● REQUIRED TASK
Find the lines below that contain the string "pixels". Copy each one.

● PROVIDED ENTRIES
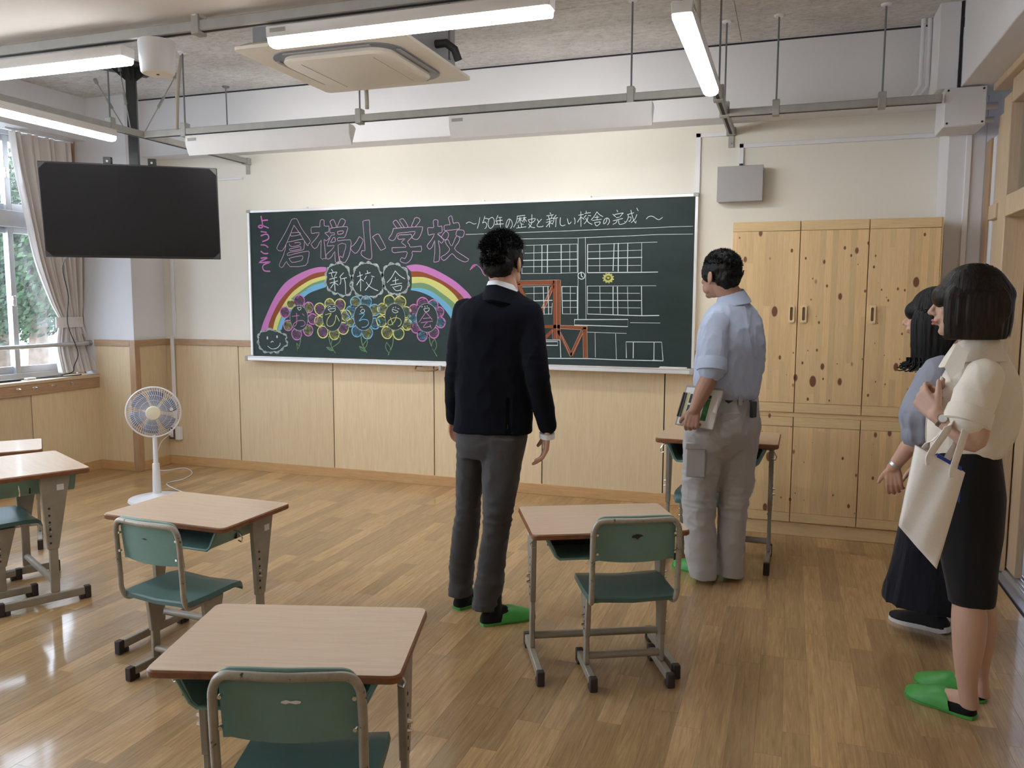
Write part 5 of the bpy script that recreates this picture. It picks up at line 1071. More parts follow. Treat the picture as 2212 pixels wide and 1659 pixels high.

---

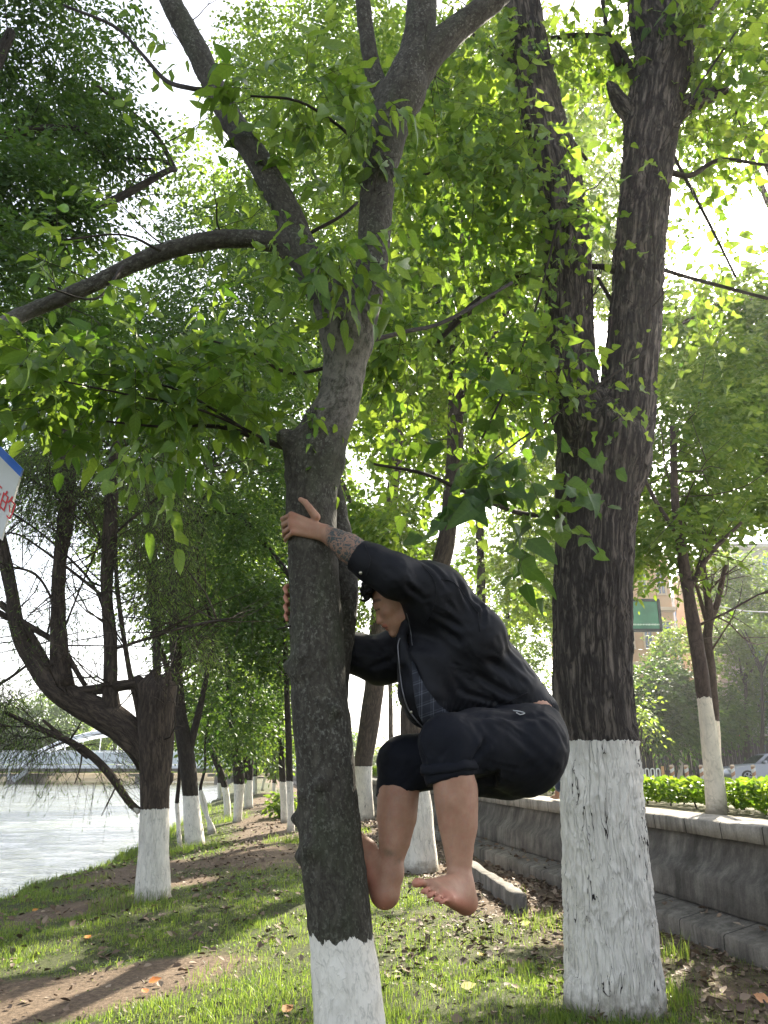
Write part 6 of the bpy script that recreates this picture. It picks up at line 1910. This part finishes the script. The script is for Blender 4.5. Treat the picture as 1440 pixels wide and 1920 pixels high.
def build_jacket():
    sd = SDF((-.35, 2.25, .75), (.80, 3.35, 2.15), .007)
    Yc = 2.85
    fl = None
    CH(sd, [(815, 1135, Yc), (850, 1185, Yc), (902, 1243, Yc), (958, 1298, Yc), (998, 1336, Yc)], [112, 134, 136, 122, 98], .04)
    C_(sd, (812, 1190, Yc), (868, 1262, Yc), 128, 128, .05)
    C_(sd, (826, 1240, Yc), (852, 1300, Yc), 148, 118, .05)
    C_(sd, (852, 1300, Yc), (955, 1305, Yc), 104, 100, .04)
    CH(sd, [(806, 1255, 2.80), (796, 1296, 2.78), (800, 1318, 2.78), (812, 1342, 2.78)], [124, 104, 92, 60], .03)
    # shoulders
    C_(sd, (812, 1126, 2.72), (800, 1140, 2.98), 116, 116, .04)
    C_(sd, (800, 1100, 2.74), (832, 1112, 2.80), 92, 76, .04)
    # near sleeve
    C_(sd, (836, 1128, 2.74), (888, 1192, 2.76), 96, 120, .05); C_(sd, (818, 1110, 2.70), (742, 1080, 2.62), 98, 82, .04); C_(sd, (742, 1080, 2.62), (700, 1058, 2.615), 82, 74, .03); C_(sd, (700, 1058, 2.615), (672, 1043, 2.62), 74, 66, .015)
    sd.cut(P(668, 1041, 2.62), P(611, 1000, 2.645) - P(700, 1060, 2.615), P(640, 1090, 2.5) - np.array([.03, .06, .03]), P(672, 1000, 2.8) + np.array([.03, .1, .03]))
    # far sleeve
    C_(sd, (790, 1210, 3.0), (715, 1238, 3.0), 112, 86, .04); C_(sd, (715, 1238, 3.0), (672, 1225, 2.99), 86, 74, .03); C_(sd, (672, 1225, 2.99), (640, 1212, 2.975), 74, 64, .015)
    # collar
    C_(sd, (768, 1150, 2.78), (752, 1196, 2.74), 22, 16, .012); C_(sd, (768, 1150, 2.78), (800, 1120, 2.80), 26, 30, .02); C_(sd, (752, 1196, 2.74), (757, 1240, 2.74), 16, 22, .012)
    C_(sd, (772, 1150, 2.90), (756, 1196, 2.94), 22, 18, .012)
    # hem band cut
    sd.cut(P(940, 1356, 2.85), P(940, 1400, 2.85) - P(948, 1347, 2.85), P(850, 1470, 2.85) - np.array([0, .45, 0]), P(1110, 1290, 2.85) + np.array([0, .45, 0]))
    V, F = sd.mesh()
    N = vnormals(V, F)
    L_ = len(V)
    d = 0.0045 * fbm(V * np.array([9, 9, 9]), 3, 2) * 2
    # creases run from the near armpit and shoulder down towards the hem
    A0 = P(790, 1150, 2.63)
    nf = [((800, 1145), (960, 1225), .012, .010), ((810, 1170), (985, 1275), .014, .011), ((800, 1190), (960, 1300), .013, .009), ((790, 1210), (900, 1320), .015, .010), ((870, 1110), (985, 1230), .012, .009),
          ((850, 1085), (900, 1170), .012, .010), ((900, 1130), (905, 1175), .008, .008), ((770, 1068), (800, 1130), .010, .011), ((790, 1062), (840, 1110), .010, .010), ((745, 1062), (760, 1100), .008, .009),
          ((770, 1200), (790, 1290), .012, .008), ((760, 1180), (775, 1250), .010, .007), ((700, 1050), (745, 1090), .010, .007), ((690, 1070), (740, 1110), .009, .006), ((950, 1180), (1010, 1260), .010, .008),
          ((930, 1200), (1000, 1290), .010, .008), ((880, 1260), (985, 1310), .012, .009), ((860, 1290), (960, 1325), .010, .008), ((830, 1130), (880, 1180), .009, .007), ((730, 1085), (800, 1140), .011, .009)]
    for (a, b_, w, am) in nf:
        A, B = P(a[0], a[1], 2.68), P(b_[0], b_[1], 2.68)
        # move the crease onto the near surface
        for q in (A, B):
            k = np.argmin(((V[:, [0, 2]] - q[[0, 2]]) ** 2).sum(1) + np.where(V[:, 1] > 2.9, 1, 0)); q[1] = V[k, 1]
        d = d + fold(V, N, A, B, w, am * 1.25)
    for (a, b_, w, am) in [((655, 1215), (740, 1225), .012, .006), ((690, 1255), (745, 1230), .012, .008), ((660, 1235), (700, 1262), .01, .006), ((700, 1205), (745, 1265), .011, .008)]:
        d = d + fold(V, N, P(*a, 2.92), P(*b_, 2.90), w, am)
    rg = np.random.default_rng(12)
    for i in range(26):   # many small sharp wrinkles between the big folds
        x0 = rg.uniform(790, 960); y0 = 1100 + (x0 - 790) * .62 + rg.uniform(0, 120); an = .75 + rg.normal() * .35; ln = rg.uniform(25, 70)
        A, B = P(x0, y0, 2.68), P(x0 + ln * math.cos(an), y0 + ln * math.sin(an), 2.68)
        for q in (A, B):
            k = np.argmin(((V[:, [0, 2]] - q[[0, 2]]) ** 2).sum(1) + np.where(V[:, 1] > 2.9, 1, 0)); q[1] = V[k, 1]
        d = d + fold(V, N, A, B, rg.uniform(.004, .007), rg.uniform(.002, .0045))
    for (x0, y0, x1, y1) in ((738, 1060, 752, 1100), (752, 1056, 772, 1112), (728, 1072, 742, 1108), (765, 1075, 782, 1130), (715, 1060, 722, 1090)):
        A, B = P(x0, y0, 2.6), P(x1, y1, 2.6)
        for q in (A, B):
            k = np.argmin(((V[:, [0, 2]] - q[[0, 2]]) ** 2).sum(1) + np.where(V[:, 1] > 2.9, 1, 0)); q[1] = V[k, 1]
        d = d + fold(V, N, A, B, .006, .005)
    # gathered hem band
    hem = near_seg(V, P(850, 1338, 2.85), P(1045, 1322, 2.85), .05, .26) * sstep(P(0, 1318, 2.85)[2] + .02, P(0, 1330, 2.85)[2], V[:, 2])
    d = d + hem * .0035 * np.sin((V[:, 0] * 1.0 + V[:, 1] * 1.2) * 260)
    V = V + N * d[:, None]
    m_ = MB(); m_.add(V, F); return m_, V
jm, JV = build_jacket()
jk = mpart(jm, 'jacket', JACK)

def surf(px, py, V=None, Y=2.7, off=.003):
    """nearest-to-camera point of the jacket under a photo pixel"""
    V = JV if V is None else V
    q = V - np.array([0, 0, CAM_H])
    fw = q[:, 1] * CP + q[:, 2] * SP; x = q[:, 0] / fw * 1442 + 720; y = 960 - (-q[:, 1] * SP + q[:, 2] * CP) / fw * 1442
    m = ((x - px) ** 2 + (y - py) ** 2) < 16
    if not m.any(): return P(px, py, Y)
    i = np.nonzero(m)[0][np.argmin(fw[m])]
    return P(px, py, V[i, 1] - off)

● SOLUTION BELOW
Write part 5 of the bpy script that recreates this picture. It picks up at line 1071. More parts follow. Treat the picture as 2212 pixels wide and 1659 pixels high.
Write part 6 of the bpy script that recreates this picture. It picks up at line 1910. This part finishes the script. The script is for Blender 4.5. Treat the picture as 1440 pixels wide and 1920 pixels high.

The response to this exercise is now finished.